'''

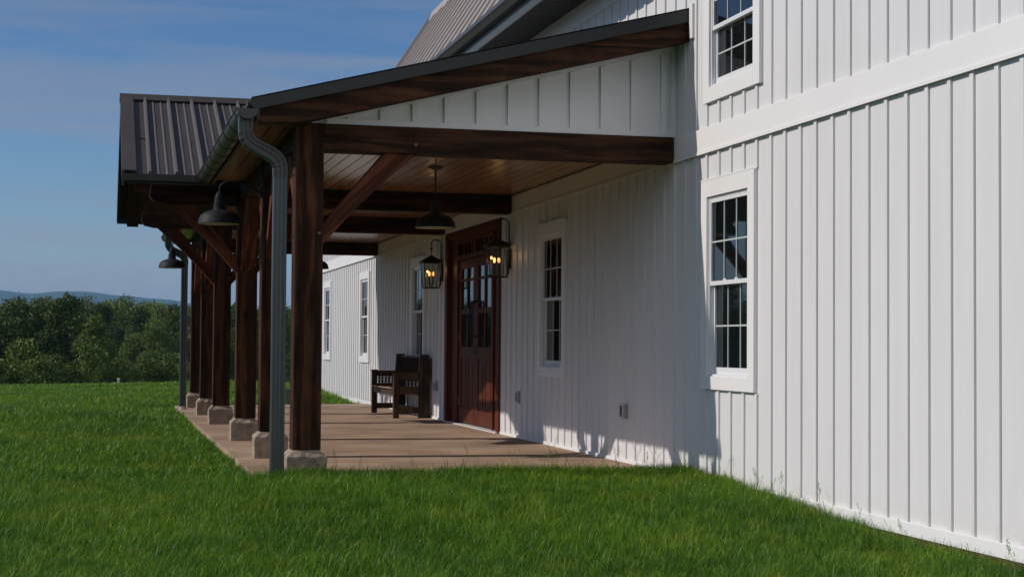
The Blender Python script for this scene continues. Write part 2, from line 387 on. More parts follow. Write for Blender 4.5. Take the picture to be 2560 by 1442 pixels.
# door
fr = MB(); a, b, _, zt = DOOR; la, lb = 20.32, 22.40; LZ = 2.28
fr.box(-.03, .0, a, a+.14, .03, zt); fr.box(-.03, .0, b-.14, b, .03, zt); fr.box(-.031, .0, a+.14, b-.14, zt-.10, zt)
fr.box(.0, .10, a+.02, a+.16, .03, zt); fr.box(.0, .10, b-.16, b-.02, .03, zt); fr.box(.0, .10, a+.16, b-.16, zt-.12, zt)
fr.box(.035, .10, a+.16, la-.06, .03, zt-.12); fr.box(.035, .10, lb+.06, b-.16, .03, zt-.12)
fr.box(.005, .10, la-.06, la-.004, .03, zt-.12); fr.box(.005, .10, lb+.004, lb+.06, .03, zt-.12)
fr.box(.005, .10, la-.004, lb+.004, LZ+.01, LZ+.07); fr.box(.005, .10, la-.004, lb+.004, zt-.19, zt-.12)
fr.box(.0, .10, (la+lb)/2-.05, (la+lb)/2+.05, LZ+.07, zt-.19)
frame = fr.build('door_frame', M_door, barn, bevel=.005)
gp = MB(); gp.box(.05, .056, la, lb, LZ+.06, zt-.18); gp.build('transom_pane', M_glass, frame)
gm = MB()
for q in (1, 2, 3, 5, 6, 7):
    yy = la + (lb-la)*q/8; gm.box(.03, .049, yy-.012, yy+.012, LZ+.07, zt-.19)
gm.each('transom_bar', M_door, frame)
th = MB(); th.box(-.06, .12, a+.02, b-.02, .0, .045); th.each('door_threshold', M_outlet, barn, bevel=.004)
bk = MB(); bk.box(.101, .11, a-.02, b+.02, -.1, zt+.02); bk.build('door_backing', M_black, frame)
def leaf(ya_, yb, hside):
    d = MB(); st = .145
    x0, x1 = .03, .075; z0 = .06
    lz0, lz1 = 1.09, 2.14
    d.box(x0, x1, ya_, ya_+st, z0, LZ); d.box(x0, x1, yb-st, yb, z0, LZ)
    d.box(x0+.001, x1, ya_+st, yb-st, LZ-.12, LZ); d.box(x0+.001, x1, ya_+st, yb-st, z0, z0+.20)
    d.box(x0+.001, x1, ya_+st, yb-st, .93, lz0)
    d.box(x0+.002, x1, ya_+st, yb-st, 1.535, 1.605)           # heavy glazing rail
    ym = (ya_+yb)/2
    d.box(x0+.003, x1, ym-.03, ym+.03, lz0, 1.535); d.box(x0+.003, x1, ym-.03, ym+.03, 1.605, LZ-.12)
    for zz in (2.0,): d.box(x0+.004, x1, ya_+st, yb-st, zz-.018, zz+.018)
    d.box(x0+.014, x1-.01, ya_+st, yb-st, z0+.20, .93)         # recessed panels
    d.box(x0+.006, x1, ym-.05, ym+.05, z0+.20, .93)
    for q0, q1 in ((ya_+st, ym-.05), (ym+.05, yb-st)):
        d.box(x0+.005, x0+.02, q0+.05, q1-.05, z0+.25, .88)
    lf = d.build('door_leaf', M_door, barn, bevel=.004)
    p = MB(); p.box(.05, .056, ya_+st-.003, yb-st+.003, lz0, LZ-.11); p.build('door_pane', M_glass, lf)
    h = MB(); hy = (yb-.07) if hside > 0 else (ya_+.07)
    h.tube([(x0, hy, 1.22), (x0-.05, hy, 1.24), (x0-.055, hy, 1.3), (x0-.055, hy, 1.62), (x0-.05, hy, 1.68), (x0, hy, 1.70)], .012, 8)
    h.box(x0-.006, x0, hy-.03, hy+.03, 1.18, 1.26); h.box(x0-.006, x0, hy-.03, hy+.03, 1.66, 1.74); h.box(x0-.008, x0, hy-.03, hy+.03, .98, 1.12)
    h.build('handle', M_black, lf, smooth=True)
    g_ = MB(); gy = ya_ if hside > 0 else yb
    for zz in (.35, 1.25, 2.05): g_.box(x0-.008, x0+.006, gy-.012, gy+.012, zz-.06, zz+.06)
    g_.each('hinge', M_hinge, lf)
leaf(la, (la+lb)/2-.003, 1); leaf((la+lb)/2+.003, lb, -1)

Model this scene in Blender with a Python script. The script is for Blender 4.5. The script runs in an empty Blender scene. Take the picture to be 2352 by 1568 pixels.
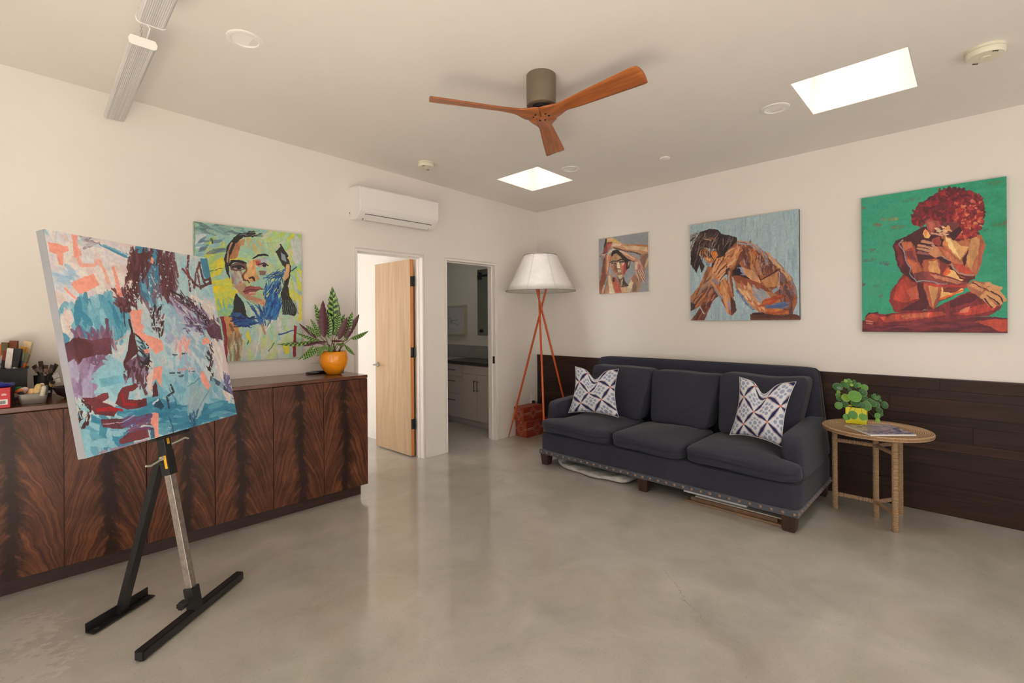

'''

**EXERCISE:** Every record above must be given again exactly; drop the pictures.

**OUTPUT:**
The Blender Python script for this scene continues. Write part 2, from line 387 on. More parts follow. Write for Blender 4.5. Take the picture to be 2560 by 1442 pixels.
# door
fr = MB(); a, b, _, zt = DOOR; la, lb = 20.32, 22.40; LZ = 2.28
fr.box(-.03, .0, a, a+.14, .03, zt); fr.box(-.03, .0, b-.14, b, .03, zt); fr.box(-.031, .0, a+.14, b-.14, zt-.10, zt)
fr.box(.0, .10, a+.02, a+.16, .03, zt); fr.box(.0, .10, b-.16, b-.02, .03, zt); fr.box(.0, .10, a+.16, b-.16, zt-.12, zt)
fr.box(.035, .10, a+.16, la-.06, .03, zt-.12); fr.box(.035, .10, lb+.06, b-.16, .03, zt-.12)
fr.box(.005, .10, la-.06, la-.004, .03, zt-.12); fr.box(.005, .10, lb+.004, lb+.06, .03, zt-.12)
fr.box(.005, .10, la-.004, lb+.004, LZ+.01, LZ+.07); fr.box(.005, .10, la-.004, lb+.004, zt-.19, zt-.12)
fr.box(.0, .10, (la+lb)/2-.05, (la+lb)/2+.05, LZ+.07, zt-.19)
frame = fr.build('door_frame', M_door, barn, bevel=.005)
gp = MB(); gp.box(.05, .056, la, lb, LZ+.06, zt-.18); gp.build('transom_pane', M_glass, frame)
gm = MB()
for q in (1, 2, 3, 5, 6, 7):
    yy = la + (lb-la)*q/8; gm.box(.03, .049, yy-.012, yy+.012, LZ+.07, zt-.19)
gm.each('transom_bar', M_door, frame)
th = MB(); th.box(-.06, .12, a+.02, b-.02, .0, .045); th.each('door_threshold', M_outlet, barn, bevel=.004)
bk = MB(); bk.box(.101, .11, a-.02, b+.02, -.1, zt+.02); bk.build('door_backing', M_black, frame)
def leaf(ya_, yb, hside):
    d = MB(); st = .145
    x0, x1 = .03, .075; z0 = .06
    lz0, lz1 = 1.09, 2.14
    d.box(x0, x1, ya_, ya_+st, z0, LZ); d.box(x0, x1, yb-st, yb, z0, LZ)
    d.box(x0+.001, x1, ya_+st, yb-st, LZ-.12, LZ); d.box(x0+.001, x1, ya_+st, yb-st, z0, z0+.20)
    d.box(x0+.001, x1, ya_+st, yb-st, .93, lz0)
    d.box(x0+.002, x1, ya_+st, yb-st, 1.535, 1.605)           # heavy glazing rail
    ym = (ya_+yb)/2
    d.box(x0+.003, x1, ym-.03, ym+.03, lz0, 1.535); d.box(x0+.003, x1, ym-.03, ym+.03, 1.605, LZ-.12)
    for zz in (2.0,): d.box(x0+.004, x1, ya_+st, yb-st, zz-.018, zz+.018)
    d.box(x0+.014, x1-.01, ya_+st, yb-st, z0+.20, .93)         # recessed panels
    d.box(x0+.006, x1, ym-.05, ym+.05, z0+.20, .93)
    for q0, q1 in ((ya_+st, ym-.05), (ym+.05, yb-st)):
        d.box(x0+.005, x0+.02, q0+.05, q1-.05, z0+.25, .88)
    lf = d.build('door_leaf', M_door, barn, bevel=.004)
    p = MB(); p.box(.05, .056, ya_+st-.003, yb-st+.003, lz0, LZ-.11); p.build('door_pane', M_glass, lf)
    h = MB(); hy = (yb-.07) if hside > 0 else (ya_+.07)
    h.tube([(x0, hy, 1.22), (x0-.05, hy, 1.24), (x0-.055, hy, 1.3), (x0-.055, hy, 1.62), (x0-.05, hy, 1.68), (x0, hy, 1.70)], .012, 8)
    h.box(x0-.006, x0, hy-.03, hy+.03, 1.18, 1.26); h.box(x0-.006, x0, hy-.03, hy+.03, 1.66, 1.74); h.box(x0-.008, x0, hy-.03, hy+.03, .98, 1.12)
    h.build('handle', M_black, lf, smooth=True)
    g_ = MB(); gy = ya_ if hside > 0 else yb
    for zz in (.35, 1.25, 2.05): g_.box(x0-.008, x0+.006, gy-.012, gy+.012, zz-.06, zz+.06)
    g_.each('hinge', M_hinge, lf)
leaf(la, (la+lb)/2-.003, 1); leaf((la+lb)/2+.003, lb, -1)

Model this scene in Blender with a Python script. The script is for Blender 4.5. The script runs in an empty Blender scene. Take the picture to be 2352 by 1568 pixels.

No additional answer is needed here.